(As eleições alemãs deste domingo têm tudo para confirmar o que regra geral designamos de crónica anunciada. A extrema-direita da AfD acima dos 20%, a CDU a representar a resistência democrática, o SPD a cavar a sua irrelevância, os Verdes sempre aquém do que lhe era potencialmente concedido e à esquerda, de origem comunista, a confusão do costume com o Die Link a esbracejar resistindo em campanha porta a porta e o populismo de esquerda de Sahra Wagenknecht do BSW aquém do que prometera apesar da sua política anti-imigração. Salvo cataclismo de última hora, a interrogação parece ser a de saber com quem a CDU governará, pressupondo que resistirá à chantagem de Vance e Musk. Num gesto nostálgico, dei comigo por força de estímulos cruzados de leituras diversas a ler a célebre declaração de Helmut Kohl realizada em 23 de agosto de 1990 relativa à reunificação alemã e ao seu roteiro, incluindo a explicitação da ajuda à antiga RDA. Comparando o sentido de futuro que aquela galvanizante declaração veiculava com as interrogações que as eleições de hoje trazem ao povo alemão, a nostalgia passa rapidamente à perceção de que a Alemanha está metida num valente sarilho. Sabemos hoje que a AfD domina alguns Lander situados na ex-RDA, o que por si só suscita todas as interrogações sobre o que correu mal, mas que o seu peso eleitoral se estende a outros Estados alemães, numa real multiplicação de Cavalos de Troia, contribuindo para a formação da tal nova Internacional de direita libertária e autoritária que Musk, Vance, Bannon despudoradamente defendem.)
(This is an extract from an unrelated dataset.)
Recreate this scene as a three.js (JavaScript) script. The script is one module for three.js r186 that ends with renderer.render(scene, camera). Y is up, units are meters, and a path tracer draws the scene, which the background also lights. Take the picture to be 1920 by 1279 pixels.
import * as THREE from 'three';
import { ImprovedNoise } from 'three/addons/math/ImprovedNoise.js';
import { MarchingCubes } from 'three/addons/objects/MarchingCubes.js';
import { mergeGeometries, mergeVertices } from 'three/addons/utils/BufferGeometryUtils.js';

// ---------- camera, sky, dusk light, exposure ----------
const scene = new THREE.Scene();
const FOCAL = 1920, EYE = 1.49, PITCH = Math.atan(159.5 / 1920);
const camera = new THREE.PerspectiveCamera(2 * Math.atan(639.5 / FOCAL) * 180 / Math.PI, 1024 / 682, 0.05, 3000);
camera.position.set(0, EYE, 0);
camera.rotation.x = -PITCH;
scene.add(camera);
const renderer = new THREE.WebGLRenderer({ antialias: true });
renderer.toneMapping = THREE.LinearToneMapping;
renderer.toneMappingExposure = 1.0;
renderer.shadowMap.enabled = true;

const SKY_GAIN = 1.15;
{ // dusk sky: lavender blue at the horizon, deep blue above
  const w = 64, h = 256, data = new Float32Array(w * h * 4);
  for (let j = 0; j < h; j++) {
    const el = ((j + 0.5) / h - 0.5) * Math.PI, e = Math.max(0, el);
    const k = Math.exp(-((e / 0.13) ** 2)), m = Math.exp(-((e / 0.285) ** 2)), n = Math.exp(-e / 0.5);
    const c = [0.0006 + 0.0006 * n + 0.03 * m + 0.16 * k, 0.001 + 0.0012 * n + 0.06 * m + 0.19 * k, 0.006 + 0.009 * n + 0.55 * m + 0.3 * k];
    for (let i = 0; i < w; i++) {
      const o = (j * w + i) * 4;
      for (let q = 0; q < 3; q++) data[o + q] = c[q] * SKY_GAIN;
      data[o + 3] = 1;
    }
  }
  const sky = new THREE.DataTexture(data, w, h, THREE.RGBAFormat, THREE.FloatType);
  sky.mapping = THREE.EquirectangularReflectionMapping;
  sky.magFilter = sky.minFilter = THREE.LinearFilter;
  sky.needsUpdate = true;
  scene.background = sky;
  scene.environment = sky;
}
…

Se olharmos para a Alemanha dos últimos vinte anos, é fácil compreender como a ortodoxia dos limites ao endividamento induzidos pelo trauma inflacionário de que padecem as forças do establishment germânico, imposta descaradamente aos países da economia do sul, pelo menos enquanto os capitais alemães não zarparam e se puseram a salvo, coexistiu com o progressivo agravamento das condições de solidez da economia alemã. Não demorou tempo a perceber que a economia alemã tinha pés de barro, não só pela dependência energética em que voluntariamente se colocou, mas também porque a sua força industrial não avaliou convenientemente a sua posição nas cadeias de valor globais.
A ortodoxia monetária alemã não infligiu apenas danos aos países que experimentaram a crise das dívidas soberanas. Essa ortodoxia conduziu o próprio país a um défice de investimento em infraestruturas, com particular realce para os caminhos de ferro e as infraestruturas educativas, o mesmo acontecendo em relação aos avanços considerados necessários em matéria de digitalização. Esses défices de investimento em infraestruturas talvez tenham passado despercebidos em comparação com os alertas sentidos na indústria automóvel e tendo em conta que a evolução do emprego nos serviços tem vindo a compensar a perda de emprego na indústria transformadora.
A revelação da dependência energética após a saída de cena de Merkel não veio senão agravar essa evidência, juntando ao défice de infraestruturas atrás assinalado as necessidades de mais investimento para compensar a crise energética.
Mas a crise do setor automóvel e da indústria transformadora em geral veio colocar a economia alemã perante a necessidade de uma mudança no paradigma da sua afetação de recursos, já que a ideia de motor industrial está, senão anulada, pelo menos perante a necessidade de novas condições de arranque.
Esta insuficiência é deveras relevante para a coligação contra a AfD poder acenar com alguma coisa que se veja à população seduzida pelo canto da sereia e sobretudo pela tentativa de tudo explicar através da massa de imigração de que a sociedade alemã foi destino. Esse cerrar de fileiras precisaria de um contexto económico mais favorável. Os problemas com o motor do crescimento económico industrial e alguns incidentes com população islamizada residente em território alemão, designadamente os ataques com veículos descontrolados às tão populares feiras locais, produzem um campo fértil ao nacionalismo xenófobo da AfD.
Nos últimos dias da contenda eleitoral, o número de indecisos era ainda bastante elevado, um em cada cinco eleitores não tinha ainda decidido em quem votar ou, pelo menos, assim declarou quando foi inquirido. Todos os receios do mundo podem ser associados a esta indecisão, sobretudo no contexto do apoio despudorado de Vance e Musk à extrema-direita alemã, invocando para isso um rocambolesco argumento de defesa da liberdade de informação (olha quem!). Será que grande parte desses indecisos assumirá que a CDU é a força que oferece melhores condições para segurar o barco e liderar uma coligação governamental? Ou será que não vão resistir ao canto da sereia autoritária?
Por isso, a Alemanha, qualquer que seja o resultado de logo à noite, prefigura o que podemos esperar no futuro próximo para a Europa. Uma evolução em fio de navalha permanente com a toda a instabilidade normalmente associada a esta metáfora.